Milton Tootoosis, 37, graduated with a bachelor degree in Native studies in 1986. He's now national director of human resource strategies for the Aboriginal Human Resource Development Council of Canada. Tootoosis says he got his job by being in the right place at the right time, but he points out their president has a master's of business administration degree (MBA).
According to Tootoosis, the formula for success includes continuing to learn from people after you graduate, seeking out mentors, "common sense," and carrying an attitude of hope and possibility instead of negativity. A liberal arts graduate needs some administrative experience or knowledge he says. More important, if you aspire to high administrative positions, you have to be willing to take risks and be ready to tap into opportunities in "the larger (non-Native) society."
He says the corporate sector tells him they would hire more Aboriginal people for managerial streams if they could find them. But Tootoosis says they need a computer or commerce background.
"There's an outcry now for investment bankers," he says, "but we just don't have that many. We don't have a lot of people with undergraduate degrees or graduate (degrees) in computer science, for example. Something you need if you want to be a head of a high tech firm." He says managers must keep up with rapidly changing computer software too.
Macela doesn't want to see entrance requirements lowered just to get more Aboriginal people into schools of higher learning.
"When it comes down to the qualifications," she says, "we don't want them to lessen the qualifications for Aboriginal people, but we need to make sure when Aboriginal students leave university they're able to meet (high) standards."

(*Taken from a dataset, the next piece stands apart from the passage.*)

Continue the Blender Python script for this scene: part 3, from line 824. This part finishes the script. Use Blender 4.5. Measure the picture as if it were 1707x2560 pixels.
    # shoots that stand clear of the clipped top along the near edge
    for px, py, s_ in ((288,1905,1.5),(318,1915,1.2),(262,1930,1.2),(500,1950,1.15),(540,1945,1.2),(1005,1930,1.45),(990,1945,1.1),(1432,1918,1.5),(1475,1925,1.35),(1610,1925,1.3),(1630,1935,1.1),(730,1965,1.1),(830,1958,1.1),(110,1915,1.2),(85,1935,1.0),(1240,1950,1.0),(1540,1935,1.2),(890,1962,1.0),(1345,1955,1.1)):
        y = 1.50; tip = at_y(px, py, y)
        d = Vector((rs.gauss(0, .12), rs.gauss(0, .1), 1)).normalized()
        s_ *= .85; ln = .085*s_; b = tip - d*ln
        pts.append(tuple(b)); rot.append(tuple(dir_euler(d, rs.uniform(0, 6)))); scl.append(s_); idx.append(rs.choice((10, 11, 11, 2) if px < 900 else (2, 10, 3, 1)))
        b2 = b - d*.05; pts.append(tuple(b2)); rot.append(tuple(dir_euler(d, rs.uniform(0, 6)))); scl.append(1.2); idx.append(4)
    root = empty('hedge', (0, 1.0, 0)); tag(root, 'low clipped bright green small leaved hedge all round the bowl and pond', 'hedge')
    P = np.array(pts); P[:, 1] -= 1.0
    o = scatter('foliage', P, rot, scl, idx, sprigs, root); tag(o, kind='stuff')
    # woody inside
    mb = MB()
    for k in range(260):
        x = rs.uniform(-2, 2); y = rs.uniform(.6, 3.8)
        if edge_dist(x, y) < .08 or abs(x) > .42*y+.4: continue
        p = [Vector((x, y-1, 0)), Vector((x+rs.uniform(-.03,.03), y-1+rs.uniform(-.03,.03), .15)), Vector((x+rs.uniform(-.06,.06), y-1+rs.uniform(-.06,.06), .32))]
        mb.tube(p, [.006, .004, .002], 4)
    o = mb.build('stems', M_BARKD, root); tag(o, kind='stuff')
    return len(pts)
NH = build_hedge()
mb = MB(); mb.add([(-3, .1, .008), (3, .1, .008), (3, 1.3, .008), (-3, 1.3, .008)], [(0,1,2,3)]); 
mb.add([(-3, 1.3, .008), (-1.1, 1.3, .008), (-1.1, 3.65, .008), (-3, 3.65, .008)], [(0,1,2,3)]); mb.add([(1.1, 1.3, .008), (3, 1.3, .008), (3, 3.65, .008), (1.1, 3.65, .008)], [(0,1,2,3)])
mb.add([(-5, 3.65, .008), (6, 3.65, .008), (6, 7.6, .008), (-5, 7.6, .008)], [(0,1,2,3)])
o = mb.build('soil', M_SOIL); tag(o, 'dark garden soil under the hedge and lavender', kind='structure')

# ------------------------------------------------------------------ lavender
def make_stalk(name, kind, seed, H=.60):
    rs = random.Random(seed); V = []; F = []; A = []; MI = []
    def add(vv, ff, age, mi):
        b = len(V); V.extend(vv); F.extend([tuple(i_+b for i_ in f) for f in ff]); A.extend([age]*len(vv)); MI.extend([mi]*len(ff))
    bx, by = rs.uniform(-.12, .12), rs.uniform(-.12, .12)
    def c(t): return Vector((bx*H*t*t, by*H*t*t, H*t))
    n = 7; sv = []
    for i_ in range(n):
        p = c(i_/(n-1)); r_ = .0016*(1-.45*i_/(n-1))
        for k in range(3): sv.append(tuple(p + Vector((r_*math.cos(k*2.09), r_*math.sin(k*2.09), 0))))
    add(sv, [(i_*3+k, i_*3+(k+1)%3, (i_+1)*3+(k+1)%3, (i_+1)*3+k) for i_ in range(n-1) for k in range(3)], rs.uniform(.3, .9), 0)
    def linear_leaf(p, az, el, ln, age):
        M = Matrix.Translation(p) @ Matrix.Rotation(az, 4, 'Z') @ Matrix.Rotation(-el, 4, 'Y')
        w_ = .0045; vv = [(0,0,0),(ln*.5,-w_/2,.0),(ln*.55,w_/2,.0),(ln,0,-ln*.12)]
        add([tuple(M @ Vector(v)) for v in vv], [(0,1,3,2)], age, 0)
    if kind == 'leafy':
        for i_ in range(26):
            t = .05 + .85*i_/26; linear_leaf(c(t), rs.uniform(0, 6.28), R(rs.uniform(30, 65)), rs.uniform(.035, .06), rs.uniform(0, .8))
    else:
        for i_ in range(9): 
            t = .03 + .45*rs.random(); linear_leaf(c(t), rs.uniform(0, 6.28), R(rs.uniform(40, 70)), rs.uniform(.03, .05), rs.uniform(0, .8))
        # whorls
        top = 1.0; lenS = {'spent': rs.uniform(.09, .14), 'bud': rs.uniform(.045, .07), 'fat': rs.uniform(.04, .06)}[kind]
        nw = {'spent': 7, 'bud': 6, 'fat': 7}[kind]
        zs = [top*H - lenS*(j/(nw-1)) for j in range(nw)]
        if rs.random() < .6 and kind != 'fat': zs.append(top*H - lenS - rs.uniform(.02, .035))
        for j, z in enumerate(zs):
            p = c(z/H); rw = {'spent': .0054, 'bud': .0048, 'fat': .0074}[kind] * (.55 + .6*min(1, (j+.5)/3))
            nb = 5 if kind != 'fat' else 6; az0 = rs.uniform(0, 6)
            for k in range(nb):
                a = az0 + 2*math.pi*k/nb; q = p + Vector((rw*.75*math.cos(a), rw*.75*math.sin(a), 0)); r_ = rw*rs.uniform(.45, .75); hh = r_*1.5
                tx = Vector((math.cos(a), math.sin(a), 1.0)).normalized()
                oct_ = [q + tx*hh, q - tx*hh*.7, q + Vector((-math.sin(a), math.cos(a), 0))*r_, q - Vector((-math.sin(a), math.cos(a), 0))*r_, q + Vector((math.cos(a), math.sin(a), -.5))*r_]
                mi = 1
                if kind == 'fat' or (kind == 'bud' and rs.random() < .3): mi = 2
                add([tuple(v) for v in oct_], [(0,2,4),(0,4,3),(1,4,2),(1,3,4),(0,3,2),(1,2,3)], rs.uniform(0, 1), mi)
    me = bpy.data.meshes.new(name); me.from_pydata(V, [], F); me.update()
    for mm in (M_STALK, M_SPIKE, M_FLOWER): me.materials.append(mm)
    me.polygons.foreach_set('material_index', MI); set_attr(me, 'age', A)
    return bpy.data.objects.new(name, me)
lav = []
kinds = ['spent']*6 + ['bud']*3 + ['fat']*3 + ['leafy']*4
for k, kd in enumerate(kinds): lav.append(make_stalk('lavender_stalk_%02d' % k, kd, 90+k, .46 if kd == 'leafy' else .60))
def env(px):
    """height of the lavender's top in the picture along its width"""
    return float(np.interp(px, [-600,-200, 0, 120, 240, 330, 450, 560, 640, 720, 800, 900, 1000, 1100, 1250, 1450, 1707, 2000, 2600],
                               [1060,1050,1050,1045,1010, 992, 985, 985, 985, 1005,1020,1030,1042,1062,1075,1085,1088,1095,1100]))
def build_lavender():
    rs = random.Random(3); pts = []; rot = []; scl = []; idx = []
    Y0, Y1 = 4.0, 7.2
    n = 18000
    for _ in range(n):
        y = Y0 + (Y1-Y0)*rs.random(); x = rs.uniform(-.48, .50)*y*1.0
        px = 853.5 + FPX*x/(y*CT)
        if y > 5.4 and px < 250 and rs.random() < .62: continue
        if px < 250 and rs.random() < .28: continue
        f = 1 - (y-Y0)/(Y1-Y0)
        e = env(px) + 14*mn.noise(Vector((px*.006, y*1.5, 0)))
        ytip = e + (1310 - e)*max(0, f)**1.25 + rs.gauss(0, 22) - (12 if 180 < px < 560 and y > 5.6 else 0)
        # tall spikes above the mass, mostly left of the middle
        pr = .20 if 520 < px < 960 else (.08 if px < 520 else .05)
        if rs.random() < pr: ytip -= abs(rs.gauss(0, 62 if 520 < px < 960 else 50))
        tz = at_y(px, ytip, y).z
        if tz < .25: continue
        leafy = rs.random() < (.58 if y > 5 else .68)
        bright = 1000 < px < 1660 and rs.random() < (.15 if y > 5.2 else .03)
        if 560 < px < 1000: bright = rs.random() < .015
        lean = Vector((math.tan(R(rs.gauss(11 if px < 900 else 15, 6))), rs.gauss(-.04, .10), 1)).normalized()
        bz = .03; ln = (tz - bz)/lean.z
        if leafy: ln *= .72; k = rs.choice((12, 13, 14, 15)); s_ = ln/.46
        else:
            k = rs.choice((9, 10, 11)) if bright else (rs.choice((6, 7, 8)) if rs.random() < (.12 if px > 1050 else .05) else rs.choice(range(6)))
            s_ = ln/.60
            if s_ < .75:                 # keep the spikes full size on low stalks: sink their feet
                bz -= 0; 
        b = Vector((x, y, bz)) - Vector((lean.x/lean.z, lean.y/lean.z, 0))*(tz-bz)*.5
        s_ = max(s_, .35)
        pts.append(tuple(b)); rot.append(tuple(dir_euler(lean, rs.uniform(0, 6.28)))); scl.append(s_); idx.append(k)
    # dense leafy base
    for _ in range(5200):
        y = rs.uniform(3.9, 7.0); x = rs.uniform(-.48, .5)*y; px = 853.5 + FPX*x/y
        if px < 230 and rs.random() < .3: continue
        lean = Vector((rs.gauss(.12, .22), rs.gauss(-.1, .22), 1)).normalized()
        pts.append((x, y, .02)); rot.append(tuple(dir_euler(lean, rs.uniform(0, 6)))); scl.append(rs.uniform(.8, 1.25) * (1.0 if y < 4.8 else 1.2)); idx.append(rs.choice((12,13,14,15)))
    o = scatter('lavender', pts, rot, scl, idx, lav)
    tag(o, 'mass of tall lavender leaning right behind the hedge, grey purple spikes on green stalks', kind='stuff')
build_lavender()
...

Before Macela took her present job, she worked at the Native Law Centre for six years, where she met people who typically had acquired a three-year law degree following their undergraduate degree. "When you have an academic background like that," she says, "you're able to apply for these upper management-type programs. But I think if you just have an undergraduate degree, and especially if it's not in an honors category-if you haven't done a thesis-then you really need to, I think, go back to school, which of course, sometimes bands can't afford that, since there's so many people just trying to get into the undergraduate progams."
"We know a couple of things for sure," said Tootoosis. "The workforce is aging, and the typical senior manager is a white male, 50 years old. They're getting a little nervous. We also know Caucasian women are next in line for a lot of those senior management jobs. They've been in the system far ahead of us.
"We also know some of the top-notch Aboriginal people w have, with the commerce background, you know, the relevant academic training, are very sought after and they basically have a ticket to freedom and sucess. They can basically work where they want," he said. Tootoosis says a qualified employee, "If he is a good marketer, a self-promoter and is doing a good job" will be recruited by firms other than the one that just hired him. He'll have a good chance of being moved up the ladder faster than if he had stayed with the original firm."
Tootoosis adds there are currently so few Aboriginal graduates with a commerce background that if they don't get treated right in one firm, they'll have no problem changing jobs.
"We also know many of the cream-of-the-crop graduates are going back to their tribal councils or to their bands or an Aboriginal organization because they feel there's that social responsibility," Tootoosis says. But he says research by the FSIN shows "70 per cent of First Nations people will have to find work with non-Native organizations." Tootoosis observes that Oriental people, for example, have no trouble keeping their cultural identity while working in mainstream society and he believes Aboriginal people can do the same.